Is this a 'legal' callout? We have 4 holes thru the face of a cylindrical part. You know the drill - I can't include the actual print. If need be, I can mock something up.
Datum A = OD, Datum B = Top plane of cylinder, Datum C = 1 of the 4 holes. Should there not be a material modifier here on the position tolerance itself?? Or is the effect the same b/c Datum C is one of the 4 holes?
I'll contact our customer...but they won't likely respond for a month or two...
I'm leaning towards it being an invalid callout. ASME Y14.5 talks about the principle of applying zero tolerance at MMC but I've never seen any examples like your screenshot. Contacting the customer is the best approach here rather than second guessing. I would also ask them to confirm the interpretation of datum C - is it a single hole or is it all four holes as a pattern?
I'm going to agree with Neil here, and ask the customer if those bolt circles are individual or all 4 as a pattern. This definitely needs clarification. I can't find the print my company had with a similar Position of 0 with a material modifier on the datum sadly to see what engineering said about it.
There should be a (M) on the positional tolerance, regardless if it is a single hole or a group of holes.
Theoretically, there could be a small possibility that the part could fall within specification depending on the datum C (M) and the rest of the datum structure (and planets are aligned, sun at it's zenith and so on).
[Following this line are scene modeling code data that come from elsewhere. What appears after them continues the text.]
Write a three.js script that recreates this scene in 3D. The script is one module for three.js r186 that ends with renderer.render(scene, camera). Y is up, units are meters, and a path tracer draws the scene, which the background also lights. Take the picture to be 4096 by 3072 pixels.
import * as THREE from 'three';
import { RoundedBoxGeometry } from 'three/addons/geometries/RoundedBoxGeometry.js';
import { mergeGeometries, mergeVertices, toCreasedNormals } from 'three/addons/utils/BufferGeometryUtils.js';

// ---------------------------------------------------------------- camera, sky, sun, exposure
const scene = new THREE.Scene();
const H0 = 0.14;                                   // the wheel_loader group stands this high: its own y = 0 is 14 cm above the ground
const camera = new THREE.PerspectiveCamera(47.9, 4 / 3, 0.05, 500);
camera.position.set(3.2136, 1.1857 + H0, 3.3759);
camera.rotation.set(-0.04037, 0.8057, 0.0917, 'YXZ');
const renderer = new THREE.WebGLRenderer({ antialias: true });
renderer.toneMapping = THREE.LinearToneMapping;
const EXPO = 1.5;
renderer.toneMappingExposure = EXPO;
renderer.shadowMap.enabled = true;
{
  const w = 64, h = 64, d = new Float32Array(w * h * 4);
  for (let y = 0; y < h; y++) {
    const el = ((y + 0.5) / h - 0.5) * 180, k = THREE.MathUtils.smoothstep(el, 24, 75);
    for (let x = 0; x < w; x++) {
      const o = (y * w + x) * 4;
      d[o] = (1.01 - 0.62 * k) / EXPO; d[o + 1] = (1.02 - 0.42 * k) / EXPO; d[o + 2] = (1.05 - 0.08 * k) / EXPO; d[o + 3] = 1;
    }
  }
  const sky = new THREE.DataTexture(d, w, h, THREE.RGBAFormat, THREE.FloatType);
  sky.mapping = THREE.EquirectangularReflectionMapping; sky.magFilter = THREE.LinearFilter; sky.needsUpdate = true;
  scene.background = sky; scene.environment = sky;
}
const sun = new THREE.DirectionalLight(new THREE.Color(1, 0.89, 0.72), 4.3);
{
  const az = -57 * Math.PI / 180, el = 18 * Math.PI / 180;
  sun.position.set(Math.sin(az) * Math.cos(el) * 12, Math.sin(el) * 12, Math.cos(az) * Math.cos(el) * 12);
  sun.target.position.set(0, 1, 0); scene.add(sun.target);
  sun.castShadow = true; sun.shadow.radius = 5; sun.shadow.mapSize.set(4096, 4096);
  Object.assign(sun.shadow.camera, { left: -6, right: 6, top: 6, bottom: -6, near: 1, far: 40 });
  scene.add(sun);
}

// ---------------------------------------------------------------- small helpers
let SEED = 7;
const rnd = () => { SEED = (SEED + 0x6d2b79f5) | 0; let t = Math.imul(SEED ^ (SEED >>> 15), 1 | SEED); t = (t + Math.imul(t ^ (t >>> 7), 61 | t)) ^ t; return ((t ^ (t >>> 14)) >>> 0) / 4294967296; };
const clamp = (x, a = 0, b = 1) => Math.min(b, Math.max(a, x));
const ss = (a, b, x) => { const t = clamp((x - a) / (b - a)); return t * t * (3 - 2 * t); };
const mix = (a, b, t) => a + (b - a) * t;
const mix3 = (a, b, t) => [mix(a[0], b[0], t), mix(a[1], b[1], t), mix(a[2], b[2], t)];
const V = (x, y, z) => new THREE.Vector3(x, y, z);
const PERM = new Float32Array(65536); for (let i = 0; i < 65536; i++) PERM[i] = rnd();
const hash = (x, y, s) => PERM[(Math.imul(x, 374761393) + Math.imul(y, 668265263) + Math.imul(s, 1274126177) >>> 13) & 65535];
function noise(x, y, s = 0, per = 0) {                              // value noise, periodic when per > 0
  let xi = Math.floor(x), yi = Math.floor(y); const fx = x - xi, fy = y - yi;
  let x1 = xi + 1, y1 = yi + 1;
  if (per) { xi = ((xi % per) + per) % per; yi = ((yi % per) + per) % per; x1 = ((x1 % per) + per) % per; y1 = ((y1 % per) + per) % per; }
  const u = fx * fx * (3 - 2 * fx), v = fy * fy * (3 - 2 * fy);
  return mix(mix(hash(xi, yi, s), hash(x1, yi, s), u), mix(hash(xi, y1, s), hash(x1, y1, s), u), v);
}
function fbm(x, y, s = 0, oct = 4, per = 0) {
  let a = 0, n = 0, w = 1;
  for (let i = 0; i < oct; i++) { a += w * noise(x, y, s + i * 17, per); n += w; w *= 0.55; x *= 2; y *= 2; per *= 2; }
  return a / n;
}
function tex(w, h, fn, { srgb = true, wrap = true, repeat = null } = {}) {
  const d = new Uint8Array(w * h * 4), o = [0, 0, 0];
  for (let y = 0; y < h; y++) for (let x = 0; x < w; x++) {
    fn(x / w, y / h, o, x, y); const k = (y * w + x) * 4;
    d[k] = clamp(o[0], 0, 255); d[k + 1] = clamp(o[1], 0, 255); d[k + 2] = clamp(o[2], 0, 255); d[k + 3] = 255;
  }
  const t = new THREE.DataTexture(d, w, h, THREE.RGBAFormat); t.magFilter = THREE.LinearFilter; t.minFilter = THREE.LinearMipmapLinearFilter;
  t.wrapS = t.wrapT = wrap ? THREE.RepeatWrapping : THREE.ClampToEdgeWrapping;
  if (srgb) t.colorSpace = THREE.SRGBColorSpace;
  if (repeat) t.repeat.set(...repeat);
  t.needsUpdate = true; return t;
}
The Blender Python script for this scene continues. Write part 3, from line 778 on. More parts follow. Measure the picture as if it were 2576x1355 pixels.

To follow-up...my customer recognized the error of their ways and pulled a new tolerance from somewhere for the individual holes. I'm told a corrected print will be forwarded sometime in the next decade.
I'm glad you received clarification from the customer. Without having a material modifier on the tolerance zone, the size of the tolerance zone can never change. Therefore, if it is defined as a zone of zero size (with no possibility of changing), then there actually doesn't exist a tolerance zone and thus it can never be occupied.